Deliberately neutralising one line avoids that risk and therefore only the live wires require fuse or circuit-breaker protection.


The earthing system shown is the TT system followed in Italy with a three phase supply voltage of 400 V and single phase 230 V.

enter image description here

In this system, the responsibility of transformer neutral earthing rests with the utility service provider while that of metal enclosure earthing is with the consumer.

The system permits use of circuit breakers (MCBs) and ground fault circuit interrupters (GFCIs) to clear line-to-line, line-to-neutral and line-to-earth faults.

The most probable location of a line-to-earth fault would be in a metal enclosure. Should the neutral and metal enclosures not be earthed, no tripping would occur to clear such a fault and it would remain unnoticed. The natural outcome would be electrocution due to contact with the live metal enclosure and earth, should another line or the neutral get simultaneously earthed elsewhere.


In a three phase system, without humans (or valuable animals/equipment), and no conductor breaks, there is no need for that redundant 'Neutral', or 'Earth' connection.

The problems come when there are faults, Humans, and valuable animals/equipment present that need protecting from the electrical power (fire), body currents (shock/death), and over voltage (equipment).

The earth, and bits of metal stuck into it, provide a good conduction path for humans who touch the faulty system and the 'earth'.

All the fuss is about trying to ensure that humans (and valuable animals) that are normally touching earth don't also touch faulty equipment that has voltages that can induce shock currents. And also that the fault currents (in the wires) are high enough to blow the fuses (circuit breakers) which needs a low impedance to, and through, the Earth.

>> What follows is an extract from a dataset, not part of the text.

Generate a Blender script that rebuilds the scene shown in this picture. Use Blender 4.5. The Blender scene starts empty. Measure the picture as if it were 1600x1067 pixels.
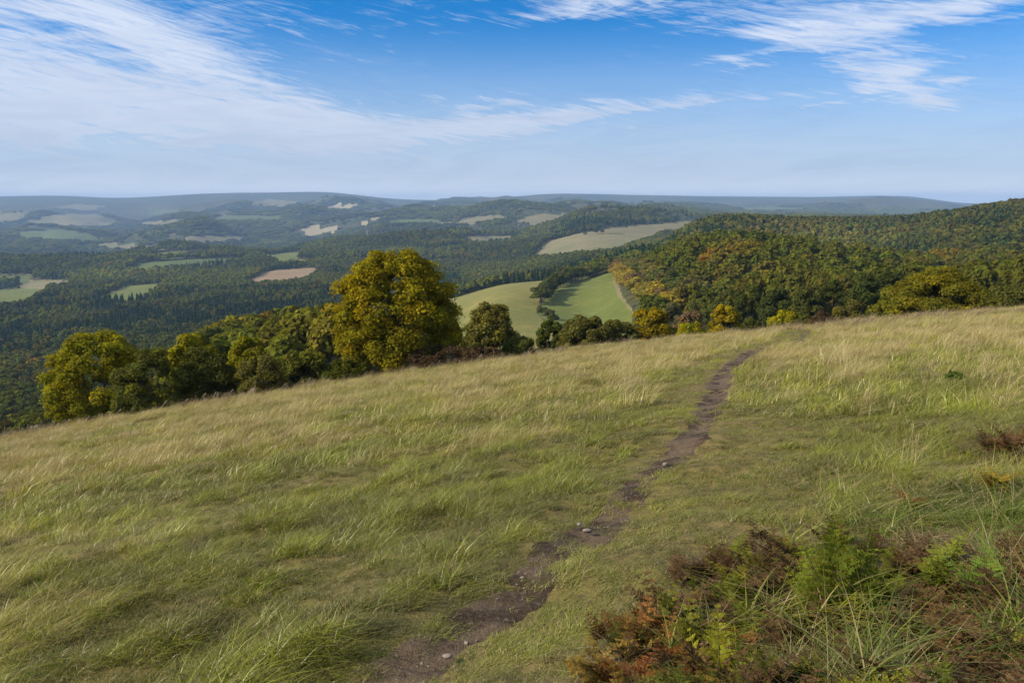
import bpy, math, random
import numpy as np
from mathutils import Vector

# ------------------------------------------------------------------ camera
scene = bpy.context.scene
R = math.radians
F = 1244.0                      # focal length in photo pixels (1600 wide)
PITCH = R(9.8)
EYE = 1.6
cam_d = bpy.data.cameras.new("camera")
cam_d.sensor_width = 36.0
cam_d.lens = F / 1600 * 36.0
cam_d.clip_start = 0.05
cam_d.clip_end = 80000
cam = bpy.data.objects.new("camera", cam_d)
cam.location = (0, 0, EYE)
cam.rotation_euler = (R(90) - PITCH, 0, 0)
scene.collection.objects.link(cam)
scene.camera = cam

# ------------------------------------------------------------------ light
SUN_EL = R(33)
SUN_AZ = R(-104)                # clockwise from +Y (view direction); negative = left
world = bpy.data.worlds.new("World")
scene.world = world
world.use_nodes = True

sun_d = bpy.data.lights.new("sun", 'SUN')
sun_d.energy = 5.0
sun_d.angle = R(0.6)
sun_d.color = (1.0, 0.87, 0.66)
sun = bpy.data.objects.new("sun", sun_d)
scene.collection.objects.link(sun)
sdir = Vector((math.sin(SUN_AZ) * math.cos(SUN_EL), math.cos(SUN_AZ) * math.cos(SUN_EL), math.sin(SUN_EL)))
sun.rotation_euler = sdir.to_track_quat('Z', 'Y').to_euler()

vs = scene.view_settings
vs.view_transform = 'Standard'
vs.look = 'None'
vs.exposure = 0.60
vs.gamma = 1.0
scene.cycles.use_denoising = True
scene.cycles.denoiser = 'OPENIMAGEDENOISE'
scene.cycles.max_bounces = 6
scene.cycles.diffuse_bounces = 2
scene.cycles.glossy_bounces = 1
scene.cycles.transmission_bounces = 2
scene.cycles.transparent_max_bounces = 4
scene.cycles.volume_bounces = 0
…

Hence we make sure there is sufficient insulation and distance so people can't touch the live circuits, that the circuits are fused and earthed (back up return connection), and also nowadays that we also have leakage (residual current or ground fault) protection devices.

Earthing isn't actually complicated, but too many different aspects are all swept under the same carpet (E.g. damage of supply equipment by overheating, death by fires, death by electrical shock, equipment damage by voltage transients, to identify a few of the fault protection measures in the modern supply).